In the recently decided case of Anacleto Ballaho Alanis III Vs. Court of Appeals, Cagayan de Oro City, and Hon. Gregorio Y. De La Peña III, Presiding Judge Br. 12, Regional Trial Court Zamboanga City, November 11, 2020, the Court held that legitimate children can use their mother’s surname pursuant to the fundamental equality of women and men before the law. This gender equality is also guaranteed by no less than the Philippine Constitution. The Philippines is also a signatory to an international convention on the Elimination of All Forms of Discrimination Against Women, and is thus now part of the Philippine legal system. As a state party to the Convention, the Philippines bound itself to the following:

Article 2

(f) to take all appropriate measures, including legislation, to modify or abolish existing laws, regulations, customs and practices which constitute discrimination against women;

Article 5

(a) To modify the social and cultural patterns of conduct of men and women, with a view to achieving the elimination of prejudices and customary and all other practices which are based on the idea of the inferiority or the superiority of either of the sexes or stereotyped roles for men and women.

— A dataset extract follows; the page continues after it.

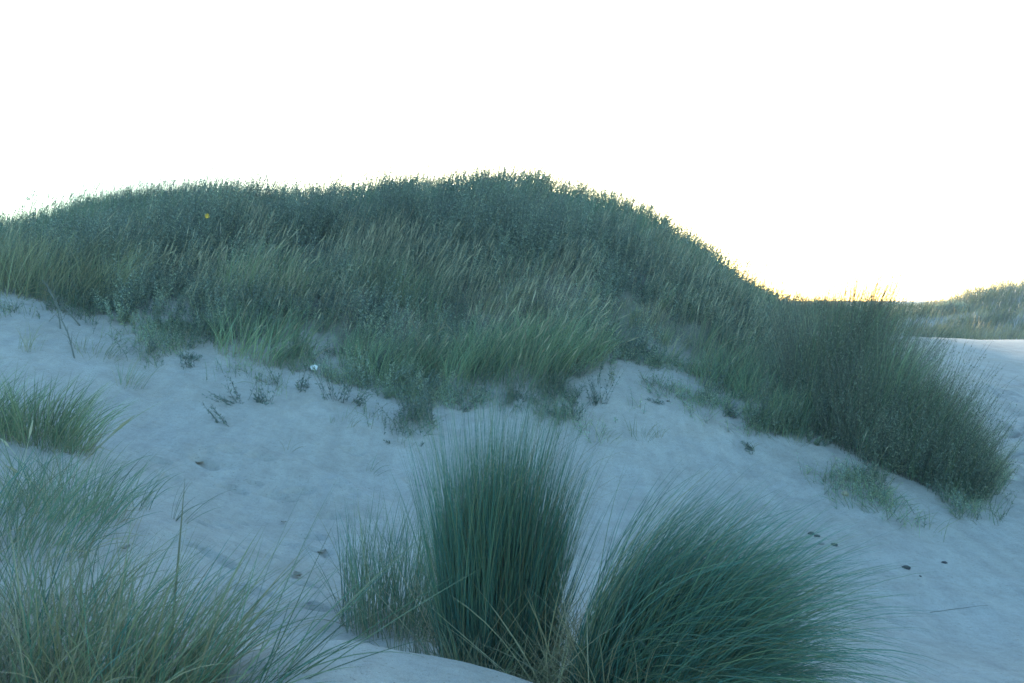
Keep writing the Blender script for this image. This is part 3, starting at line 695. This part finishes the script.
# dry leaves and bits
mdry = plain("dry leaf", (.24, .20, .15), .8, .3)
def dleaf(px, py, s, lab, seed):
    cx, cy, cz = P(px, py); r = np.random.default_rng(seed); a = r.uniform(0, 3); n = 7
    V = []
    for i in range(n):
        t = i/(n-1); wd = math.sin(math.pi*t)**.7*.28*s+.001; u = (t-.5)*s
        for sgn, up in ((-1, .10), (0, 0), (1, .12)):
            lx, ly = u, sgn*wd; z = up*s+.12*s*(t-.5)**2*4+.01
            V.append((lx*math.cos(a)-ly*math.sin(a), lx*math.sin(a)+ly*math.cos(a), z))
    Fq = [(i*3+j, i*3+j+1, (i+1)*3+j+1, (i+1)*3+j) for i in range(n-1) for j in range(2)]
    me = bpy.data.meshes.new("dry_leaf"); me.from_pydata(V, [], Fq); me.materials.append(mdry)
    for p_ in me.polygons: p_.use_smooth = True
    o = bpy.data.objects.new("dry_leaf", me); COL.objects.link(o); o.location = (cx, cy, cz)
    sm = o.modifiers.new("thickness", 'SOLIDIFY'); sm.thickness = .002
    tag(o, lab, "dry leaf", "dry leaves in the hollow")
for i, (px, py, s, lab) in enumerate([
 (200,467,.10,"pale brown dry leaf high in the trodden hollow left"),(126,552,.06,"reddish dry leaf half hidden by the left tussock blades"),
 (284,523,.04,"tiny dark leaf in the middle of the trodden hollow"),(322,551,.07,"dark dry leaf in the lower hollow left of the tall tussock"),
 (298,578,.08,"dry leaf lowest in the trodden hollow"),]):
    dleaf(px, py, s, lab, 80+i)
# fallen blade on the smooth sand at the right
a = P(930, 612); b = P(988, 608); t_ = [tuple(np.array(a)+(np.array(b)-np.array(a))*s+np.array([0, .03*math.sin(3*s), 0])) for s in np.linspace(0, 1, 12)]
t_ = [(x_, y_, H1(x_, y_)+.003) for x_, y_, z_ in t_]
o = build("fallen_grass_blade", [tube(t_, .0016, .0008, 5)], M['stem'], loc=a); tag(o, "single thin grass blade lying on the smooth right sand", "grass blade")
# yellow flower
cx, cy, cz = P(207, 262)
t = thing("yellow_flower", (cx, cy, cz), "single yellow flower sticking out of the shrubs near the left crest", "flower")
hz = .60
build("stalk", [tube([(cx, cy, cz), (cx+.01, cy-.03, cz+hz*.5), (cx+.03, cy-.05, cz+hz)], .003, .002)], M['grass'], t, (cx, cy, cz))
my = plain("yellow petal", (.75, .45, .03), .6)
V = []; Fq = []
for k in range(10):
    a = k*.628; c, s = math.cos(a), math.sin(a); o_ = np.array([cx+.03, cy-.05, cz+hz]); e = np.array([c, -.35, s]); f = np.array([-s, 0, c])
    V += [o_, o_+e*.02-f*.009, o_+e*.036, o_+e*.02+f*.009]; Fq.append((4*k, 4*k+1, 4*k+2, 4*k+3))
build("petals", [(np.array(V), np.array(Fq), np.tile([.5, .5, .5], (len(V), 1)))], my, t, (cx, cy, cz))

# ------------------------------------------------------------ far dunes
def fscatter(n, x0, x1, y0, y1, dens):
    out = []; tot = 0
    while tot < n:
        x = rng.uniform(x0, x1, n*2); y = rng.uniform(y0, y1, n*2); k = rng.random(n*2) < dens(x, y); out.append(np.stack([x[k], y[k]], -1)); tot += k.sum()
    o = np.concatenate(out)[:n]; return o[:, 0], o[:, 1]
sandhole = lambda x, y: np.exp(-((x-16.2)/1.6)**2-((y-39.5)/2.2)**2)
N = 60000
x, y = fscatter(N, 8, 40, 33, 56, lambda x, y: sstep(.34, .55, fbm(x*.45, y*.45, 55))*(1-sandhole(x, y))*.9+.12*(1-sandhole(x, y)))
c = fbm(x*.35, y*.35, 66)
g = build("far_dune_grass", [blades(on_ground(x, y), rng.uniform(.3, .75, N)*(.15+1.9*fbm(x*.7, y*.7, 67, 3)**1.5), rng.uniform(.014, .026, N), WIND+rng.normal(0, .9, N), np.abs(rng.normal(.2, .2, N)), rng.uniform(.2, 1.2, N), np.clip((c-.42)*2.6+.35+rng.normal(0, .15, N), 0, 1), 3, 1.3)], M['far'])
tag(g, "warm toned tufted grass covering the far dune at the right", "grass", kind="stuff")
N = 14000
x, y = fscatter(N, -45, 9, 30, 62, lambda x, y: sstep(.4, .6, fbm(x*.3, y*.3, 58)))
g = build("distant_grass", [blades(on_ground(x, y), rng.uniform(.4, .9, N), rng.uniform(.025, .04, N), WIND+rng.normal(0, .9, N), np.abs(rng.normal(.2, .2, N)), rng.uniform(.2, 1.2, N), np.clip(rng.normal(.4, .25, N), 0, 1), 3, 1.3)], M['far'])
tag(g, "grass on the dunes beyond the crest", "grass", kind="stuff")
# shrubs on the far dune
for px, dd, h, lab in [(972,46.5,.9,"dark round shrub at the notch of the far dune's crest line"),(1008,45,1.1,"broad shrub on the far dune under its highest part"),(950,42,.7,"low shrub on the far dune beside the pale sand patch"),(1060,46,1.0,"shrub on the far dune beyond the right edge")]:
    X0 = (px-512)/F*dd; n = 170
    a = rng.uniform(0, 6.283, n); r = np.sqrt(rng.random(n)); x = X0+np.cos(a)*r*h; y = dd+np.sin(a)*r*h; b0 = (X0, dd, H1(X0, dd))
    t = thing("far_shrub", b0, lab, "shrub", "shrubs on the far dune")
    lf, s1, s2 = leaves(on_ground(x, y), h*(1-.4*r**2)*rng.uniform(.6, 1, n), rng.uniform(0, 6.28, n), r*.5, rng.uniform(0, .4, n), 22, .10, np.clip(rng.normal(.5, .2, n), 0, 1), 4, stemw=.012)
    build("foliage", [lf], M['willow'], t, b0); build("stems", [s1, s2], M['stem'], t, b0)

# ------------------------------------------------------------ added mist volume that lifts the darks like lens veil
import bmesh
bm = bmesh.new(); bmesh.ops.create_cube(bm, size=1)
for v in bm.verts: v.co = (v.co.x*300, v.co.y*300+40, v.co.z*14+2.0)
me = bpy.data.meshes.new("veil_haze"); bm.to_mesh(me); bm.free()
hz_ = bpy.data.objects.new("veil_haze", me); COL.objects.link(hz_); tag(hz_, kind="stuff")
m = bpy.data.materials.new("veil_haze"); m.use_nodes = True; n = m.node_tree; n.nodes.clear()
pv = n.nodes.new("ShaderNodeVolumePrincipled"); pv.inputs["Density"].default_value = .0021; pv.inputs["Color"].default_value = (.72, .93, 1, 1); pv.inputs["Anisotropy"].default_value = .0
on = n.nodes.new("ShaderNodeOutputMaterial"); n.links.new(pv.outputs[0], on.inputs["Volume"]); me.materials.append(m)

Non-discrimination against women is also an emerging customary norm. Thus, the State has the duty to actively modify what is in its power to modify, to ensure that women are not discriminated.Article II,

Section 14 of the 1987 Constitution reiterated the State’s commitment to ensure gender equality:

SECTION 14. The State recognizes the role of women in nation-building, and shall ensure the fundamental equality before the law of women and men.

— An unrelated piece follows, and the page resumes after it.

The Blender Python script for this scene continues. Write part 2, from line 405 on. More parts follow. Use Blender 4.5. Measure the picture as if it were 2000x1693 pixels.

In this case, Anacleto Ballaho Alanis Ill’s wished to remove his father’s surname “Alanis III,” and instead use his mother’s maiden name “Ballaho,” as it was what he has been using since childhood and indicated in his school records. He likewise wished to change his first name from “Anacleto” to “Abdulhamid” for the same reasons.

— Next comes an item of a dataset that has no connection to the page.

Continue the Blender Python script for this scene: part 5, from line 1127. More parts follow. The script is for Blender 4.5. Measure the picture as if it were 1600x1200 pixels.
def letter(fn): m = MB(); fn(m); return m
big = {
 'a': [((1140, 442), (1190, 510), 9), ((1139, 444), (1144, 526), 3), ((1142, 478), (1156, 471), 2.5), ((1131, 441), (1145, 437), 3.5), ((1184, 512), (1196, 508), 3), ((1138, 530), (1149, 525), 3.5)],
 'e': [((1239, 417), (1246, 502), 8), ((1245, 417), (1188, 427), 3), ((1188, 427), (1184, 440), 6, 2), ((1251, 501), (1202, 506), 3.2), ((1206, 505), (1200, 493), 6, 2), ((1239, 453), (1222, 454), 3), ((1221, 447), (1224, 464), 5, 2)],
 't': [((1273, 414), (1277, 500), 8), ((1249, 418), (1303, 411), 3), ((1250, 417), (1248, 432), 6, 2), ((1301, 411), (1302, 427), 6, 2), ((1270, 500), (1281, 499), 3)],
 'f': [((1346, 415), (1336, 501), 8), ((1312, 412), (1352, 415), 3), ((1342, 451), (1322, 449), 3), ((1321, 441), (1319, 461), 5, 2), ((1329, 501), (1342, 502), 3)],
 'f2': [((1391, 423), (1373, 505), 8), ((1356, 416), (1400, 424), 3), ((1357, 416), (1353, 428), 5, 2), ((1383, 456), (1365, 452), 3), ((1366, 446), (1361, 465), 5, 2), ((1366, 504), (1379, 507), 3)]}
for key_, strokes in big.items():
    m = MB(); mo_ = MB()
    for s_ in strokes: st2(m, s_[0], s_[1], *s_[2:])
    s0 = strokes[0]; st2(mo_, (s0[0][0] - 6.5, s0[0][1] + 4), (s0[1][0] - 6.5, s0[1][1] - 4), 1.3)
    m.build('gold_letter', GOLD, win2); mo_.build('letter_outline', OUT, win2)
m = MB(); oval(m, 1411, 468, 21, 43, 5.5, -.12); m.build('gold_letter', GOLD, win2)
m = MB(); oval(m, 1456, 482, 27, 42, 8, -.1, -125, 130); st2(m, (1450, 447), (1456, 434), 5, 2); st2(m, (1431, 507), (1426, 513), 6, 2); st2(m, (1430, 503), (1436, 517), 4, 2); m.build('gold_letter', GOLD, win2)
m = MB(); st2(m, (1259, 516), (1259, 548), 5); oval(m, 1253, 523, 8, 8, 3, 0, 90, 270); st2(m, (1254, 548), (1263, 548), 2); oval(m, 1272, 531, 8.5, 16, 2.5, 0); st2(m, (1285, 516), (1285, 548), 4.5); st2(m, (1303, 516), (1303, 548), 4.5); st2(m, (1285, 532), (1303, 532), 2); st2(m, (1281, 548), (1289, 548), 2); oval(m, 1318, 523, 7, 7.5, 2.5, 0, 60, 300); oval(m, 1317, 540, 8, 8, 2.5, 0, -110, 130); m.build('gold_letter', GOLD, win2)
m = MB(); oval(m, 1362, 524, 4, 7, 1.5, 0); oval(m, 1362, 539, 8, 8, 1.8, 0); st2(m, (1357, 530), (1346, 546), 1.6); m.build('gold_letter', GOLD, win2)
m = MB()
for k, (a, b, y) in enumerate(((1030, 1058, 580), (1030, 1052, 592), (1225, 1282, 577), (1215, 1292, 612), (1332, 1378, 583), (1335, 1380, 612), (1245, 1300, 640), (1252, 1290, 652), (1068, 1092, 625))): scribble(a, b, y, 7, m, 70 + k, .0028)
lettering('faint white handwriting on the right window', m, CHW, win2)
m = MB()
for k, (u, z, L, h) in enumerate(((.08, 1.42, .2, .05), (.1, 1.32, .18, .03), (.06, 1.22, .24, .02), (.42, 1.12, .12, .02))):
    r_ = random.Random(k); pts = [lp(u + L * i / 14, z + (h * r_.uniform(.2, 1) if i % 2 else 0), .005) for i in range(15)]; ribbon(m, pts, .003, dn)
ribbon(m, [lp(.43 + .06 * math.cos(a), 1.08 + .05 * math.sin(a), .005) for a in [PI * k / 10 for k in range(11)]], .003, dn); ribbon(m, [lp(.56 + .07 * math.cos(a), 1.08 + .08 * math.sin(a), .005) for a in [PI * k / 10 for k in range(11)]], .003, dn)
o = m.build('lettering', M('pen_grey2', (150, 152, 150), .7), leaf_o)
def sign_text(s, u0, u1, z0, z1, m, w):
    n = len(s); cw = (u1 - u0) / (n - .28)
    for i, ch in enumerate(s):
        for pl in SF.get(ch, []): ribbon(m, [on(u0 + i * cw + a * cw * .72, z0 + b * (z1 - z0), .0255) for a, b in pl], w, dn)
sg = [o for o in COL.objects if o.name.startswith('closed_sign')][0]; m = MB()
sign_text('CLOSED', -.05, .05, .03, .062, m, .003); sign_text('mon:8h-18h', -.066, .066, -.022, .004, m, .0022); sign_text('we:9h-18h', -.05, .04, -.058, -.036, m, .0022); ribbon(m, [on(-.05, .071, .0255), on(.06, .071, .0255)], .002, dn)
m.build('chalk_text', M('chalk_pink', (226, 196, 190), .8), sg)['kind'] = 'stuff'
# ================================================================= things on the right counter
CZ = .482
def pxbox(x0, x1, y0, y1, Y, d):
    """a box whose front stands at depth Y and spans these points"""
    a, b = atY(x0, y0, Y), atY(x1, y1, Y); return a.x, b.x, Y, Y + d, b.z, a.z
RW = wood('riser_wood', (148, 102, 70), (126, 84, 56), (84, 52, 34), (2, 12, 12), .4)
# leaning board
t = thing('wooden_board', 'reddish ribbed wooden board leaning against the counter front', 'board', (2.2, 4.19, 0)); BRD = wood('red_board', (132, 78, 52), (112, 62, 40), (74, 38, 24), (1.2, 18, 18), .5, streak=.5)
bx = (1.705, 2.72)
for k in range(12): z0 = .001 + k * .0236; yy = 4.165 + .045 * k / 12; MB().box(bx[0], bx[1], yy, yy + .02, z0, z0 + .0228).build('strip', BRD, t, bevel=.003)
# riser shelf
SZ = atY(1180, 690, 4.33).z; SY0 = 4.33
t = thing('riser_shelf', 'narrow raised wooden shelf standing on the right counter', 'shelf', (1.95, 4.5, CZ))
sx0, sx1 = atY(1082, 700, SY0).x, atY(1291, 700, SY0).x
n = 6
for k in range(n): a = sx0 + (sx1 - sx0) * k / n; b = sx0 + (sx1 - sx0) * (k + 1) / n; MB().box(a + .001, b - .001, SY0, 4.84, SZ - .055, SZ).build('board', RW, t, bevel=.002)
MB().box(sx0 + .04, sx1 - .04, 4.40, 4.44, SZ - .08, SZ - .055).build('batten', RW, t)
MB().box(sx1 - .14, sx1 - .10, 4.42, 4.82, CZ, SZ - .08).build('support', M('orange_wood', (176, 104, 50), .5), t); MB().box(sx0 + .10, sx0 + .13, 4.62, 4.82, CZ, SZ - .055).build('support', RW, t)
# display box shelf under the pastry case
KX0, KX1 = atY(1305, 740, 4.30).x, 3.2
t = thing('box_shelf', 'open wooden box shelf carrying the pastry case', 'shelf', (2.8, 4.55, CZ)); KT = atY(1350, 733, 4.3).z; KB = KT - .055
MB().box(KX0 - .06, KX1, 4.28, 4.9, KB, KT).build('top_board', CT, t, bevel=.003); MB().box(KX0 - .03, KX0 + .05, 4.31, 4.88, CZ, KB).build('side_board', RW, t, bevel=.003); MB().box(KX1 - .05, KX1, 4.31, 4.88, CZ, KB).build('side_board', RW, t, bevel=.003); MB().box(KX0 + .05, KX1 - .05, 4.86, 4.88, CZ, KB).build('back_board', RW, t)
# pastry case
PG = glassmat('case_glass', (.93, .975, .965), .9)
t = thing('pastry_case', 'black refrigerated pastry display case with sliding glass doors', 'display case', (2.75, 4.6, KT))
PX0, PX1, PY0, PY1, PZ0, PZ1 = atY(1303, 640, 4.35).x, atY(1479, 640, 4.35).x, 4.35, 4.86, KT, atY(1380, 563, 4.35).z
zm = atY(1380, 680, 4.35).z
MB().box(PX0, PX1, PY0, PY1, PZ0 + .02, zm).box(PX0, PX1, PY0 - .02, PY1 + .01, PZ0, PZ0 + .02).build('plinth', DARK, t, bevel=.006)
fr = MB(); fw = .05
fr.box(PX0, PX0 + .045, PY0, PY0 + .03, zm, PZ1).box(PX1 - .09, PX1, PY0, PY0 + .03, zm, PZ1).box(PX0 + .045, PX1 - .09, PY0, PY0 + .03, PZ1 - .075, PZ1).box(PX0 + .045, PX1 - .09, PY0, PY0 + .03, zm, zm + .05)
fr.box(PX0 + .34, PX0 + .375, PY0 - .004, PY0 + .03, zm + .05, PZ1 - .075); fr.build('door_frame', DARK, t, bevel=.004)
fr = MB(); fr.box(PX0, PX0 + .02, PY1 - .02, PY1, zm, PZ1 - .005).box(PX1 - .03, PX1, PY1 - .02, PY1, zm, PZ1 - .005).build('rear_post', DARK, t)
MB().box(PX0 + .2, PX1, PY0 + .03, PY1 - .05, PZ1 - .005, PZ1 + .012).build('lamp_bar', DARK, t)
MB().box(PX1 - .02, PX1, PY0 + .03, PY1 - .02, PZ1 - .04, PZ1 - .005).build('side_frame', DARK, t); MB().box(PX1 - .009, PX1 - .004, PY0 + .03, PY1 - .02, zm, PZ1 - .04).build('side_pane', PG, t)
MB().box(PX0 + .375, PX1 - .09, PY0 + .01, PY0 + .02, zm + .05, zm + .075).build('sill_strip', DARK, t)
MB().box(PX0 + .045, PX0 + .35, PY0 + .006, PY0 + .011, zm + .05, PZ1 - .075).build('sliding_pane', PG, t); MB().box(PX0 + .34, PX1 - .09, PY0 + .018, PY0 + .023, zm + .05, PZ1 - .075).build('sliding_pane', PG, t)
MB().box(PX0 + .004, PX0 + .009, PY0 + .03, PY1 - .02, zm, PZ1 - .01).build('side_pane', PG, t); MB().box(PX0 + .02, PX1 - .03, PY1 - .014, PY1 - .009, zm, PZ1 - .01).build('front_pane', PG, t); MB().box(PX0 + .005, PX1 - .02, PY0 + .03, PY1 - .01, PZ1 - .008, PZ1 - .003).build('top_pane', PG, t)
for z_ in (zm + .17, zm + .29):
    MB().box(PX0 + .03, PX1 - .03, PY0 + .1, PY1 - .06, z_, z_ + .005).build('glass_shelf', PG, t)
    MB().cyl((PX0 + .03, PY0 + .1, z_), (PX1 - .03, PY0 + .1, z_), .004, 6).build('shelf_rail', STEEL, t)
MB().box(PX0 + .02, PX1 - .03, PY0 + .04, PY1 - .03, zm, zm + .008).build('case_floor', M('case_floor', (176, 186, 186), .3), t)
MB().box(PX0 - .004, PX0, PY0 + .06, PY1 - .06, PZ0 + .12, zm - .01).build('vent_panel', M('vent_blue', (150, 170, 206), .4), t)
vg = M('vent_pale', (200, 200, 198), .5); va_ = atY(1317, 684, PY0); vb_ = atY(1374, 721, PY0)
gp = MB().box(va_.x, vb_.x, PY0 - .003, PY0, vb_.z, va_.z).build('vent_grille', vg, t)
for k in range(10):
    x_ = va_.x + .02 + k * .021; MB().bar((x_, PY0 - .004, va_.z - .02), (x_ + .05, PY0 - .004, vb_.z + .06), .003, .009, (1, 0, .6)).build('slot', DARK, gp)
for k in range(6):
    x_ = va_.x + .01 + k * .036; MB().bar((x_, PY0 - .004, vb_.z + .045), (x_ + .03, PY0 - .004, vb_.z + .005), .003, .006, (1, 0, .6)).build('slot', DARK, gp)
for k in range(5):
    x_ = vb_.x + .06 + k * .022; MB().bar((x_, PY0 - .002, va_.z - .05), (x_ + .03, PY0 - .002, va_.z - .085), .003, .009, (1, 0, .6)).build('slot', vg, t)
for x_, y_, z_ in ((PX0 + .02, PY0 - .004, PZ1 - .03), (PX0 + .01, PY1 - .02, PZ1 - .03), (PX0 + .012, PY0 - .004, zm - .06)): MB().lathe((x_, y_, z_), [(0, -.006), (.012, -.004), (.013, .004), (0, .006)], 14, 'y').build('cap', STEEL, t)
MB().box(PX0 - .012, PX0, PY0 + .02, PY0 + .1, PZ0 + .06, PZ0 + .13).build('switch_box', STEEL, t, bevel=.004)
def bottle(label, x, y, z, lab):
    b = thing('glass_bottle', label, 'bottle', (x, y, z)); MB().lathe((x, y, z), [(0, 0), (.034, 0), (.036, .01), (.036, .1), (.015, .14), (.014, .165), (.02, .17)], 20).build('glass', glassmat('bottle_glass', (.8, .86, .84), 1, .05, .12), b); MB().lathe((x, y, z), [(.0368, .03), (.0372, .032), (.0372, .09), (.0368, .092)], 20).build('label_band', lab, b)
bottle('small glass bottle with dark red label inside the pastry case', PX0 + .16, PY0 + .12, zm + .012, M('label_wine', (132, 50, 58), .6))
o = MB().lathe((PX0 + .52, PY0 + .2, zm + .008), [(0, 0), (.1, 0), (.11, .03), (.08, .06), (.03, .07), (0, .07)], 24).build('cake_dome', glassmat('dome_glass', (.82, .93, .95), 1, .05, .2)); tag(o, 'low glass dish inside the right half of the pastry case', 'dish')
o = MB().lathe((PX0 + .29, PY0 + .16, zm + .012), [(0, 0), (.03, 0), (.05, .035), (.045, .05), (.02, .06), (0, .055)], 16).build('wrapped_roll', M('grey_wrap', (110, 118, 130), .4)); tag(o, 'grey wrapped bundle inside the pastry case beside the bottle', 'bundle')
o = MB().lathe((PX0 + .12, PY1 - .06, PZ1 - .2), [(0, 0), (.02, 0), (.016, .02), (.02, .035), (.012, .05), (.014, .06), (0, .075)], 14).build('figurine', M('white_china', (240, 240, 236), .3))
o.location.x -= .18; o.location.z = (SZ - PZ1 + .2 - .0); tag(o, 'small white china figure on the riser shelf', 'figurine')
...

The lower Court denied the petitioner’s prayer to change his surname as he should principally use the surname of his father Alanis III invoking Art. 364 of the Civil Code. But the word “principally” as used in the codal-provision is not equivalent to “exclusively” so that there is no legal obstacle if a legitimate or legitimated child should choose to use the surname of its mother to which it is equally entitled. According to the Court, the Regional Trial Court patently erred in denying petitioner’s prayer to use his mother’s surname, based solely on the word “principally” in Article 364 of the Civil Code.